O segundo componente da proposta europeia consiste na introdução de uma regra de limitação de dedutibilidade correspondente a 85% dos excessive borrowing costs, ou seja, a diferença positiva entre as despesas e as receitas com juros. Assim, tendo a empresa incorrido em mais despesas do que receitas financeiras, 15% do montante excedente será considerado totalmente indedutível.

Como se vê, embora as NID adotadas por diversos países membros da União Europeia e a Proposta de Diretiva “DEBRA” da Comissão Europeia não sejam idênticas aos JCP – especialmente porque aquelas seguem uma metodologia incremental, enquanto este possui uma metodologia em que o benefício é concedido independentemente do incremento verificado nas contas patrimoniais – ambas perseguem uma mesma finalidade legítima: limitar o viés pró endividamento oriundo do sistema de tributação sobre a renda.

Da perspectiva indutora, os JCP brasileiro têm a virtude de não apenas induzir à constante capitalização (afinal, a base de cálculo dos JCP é majorada), como também a manutenção de capitais na empresa (porquanto se admite a dedução de JCP independentemente do incremento nas contas de patrimônio).

Mas além de uma perspectiva teórica, estudo recente conduzido por pesquisadores da Fundação Getúlio Vargas (FGV) demonstra que a adoção dos JCP cresceu substancialmente a partir de 2003. O referido estudo concluiu que o mecanismo foi responsável pela diminuição do grau de alavancagem das companhias de capital aberto integrantes do Novo Mercado.

Portanto, a revogação integral dos JCP representa grave retrocesso na política fiscal, pois desconstrói um importante instrumento que, ao reduzir a alavancagem das empresas brasileiras, contribui, comprovadamente, para o investimento no capital social das empresas e, consequentemente, para o crescimento da economia nacional.

É interessante observar que a exposição de motivos que acompanha o PL 4.258/2023 chega até mesmo a reconhecer que instrumentos semelhantes aos JCP são utilizados em outros países.

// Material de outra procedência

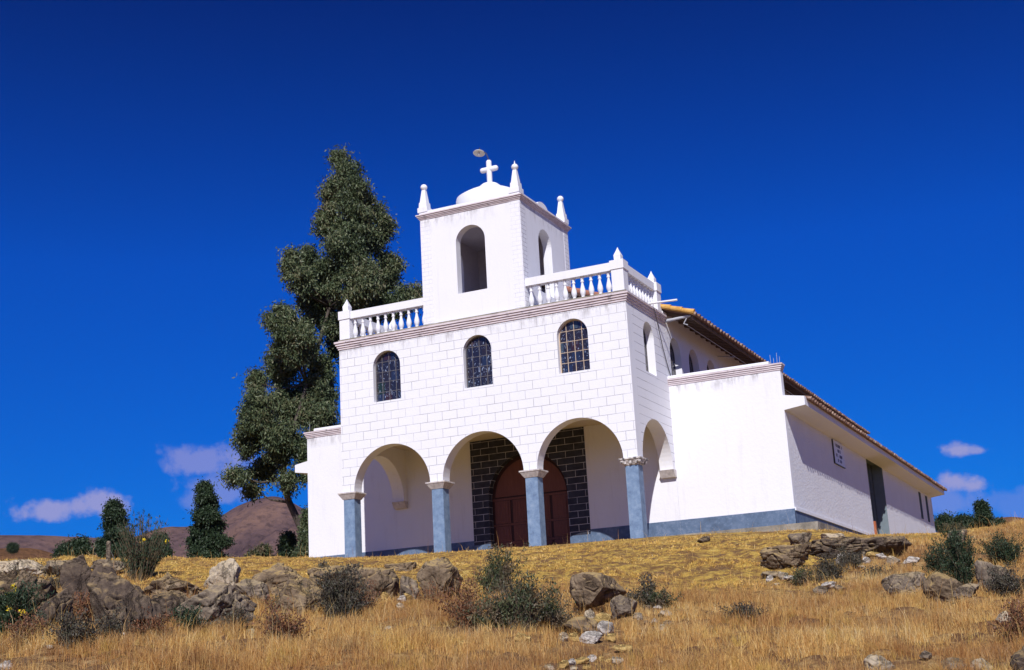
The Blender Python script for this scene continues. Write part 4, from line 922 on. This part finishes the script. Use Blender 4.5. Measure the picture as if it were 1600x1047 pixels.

No entanto, em vez de considerar a possibilidade de aprimorar os JCP a partir do estudo da experiência internacional, a optou-se pela sua revogação.

Certamente, discussões sobre o aprimoramento dos institutos jurídicos sempre poderão ser feitas, e a experiência europeia pode ser um ponto de partida. Mas a simples revogação do JCP, ainda que possa trazer algum aumento imediato de arrecadação, seguramente não é a solução mais adequada para o equilíbrio das contas públicas brasileiras, pois os efeitos deletérios da sua revogação superam os potenciais ganhos.

Para todo problema complexo, sempre há uma solução simples – e errada. Se o PL 4.258/2023 se mantiver tal como proposto pelo governo federal, esta máxima será, mais uma vez, confirmada.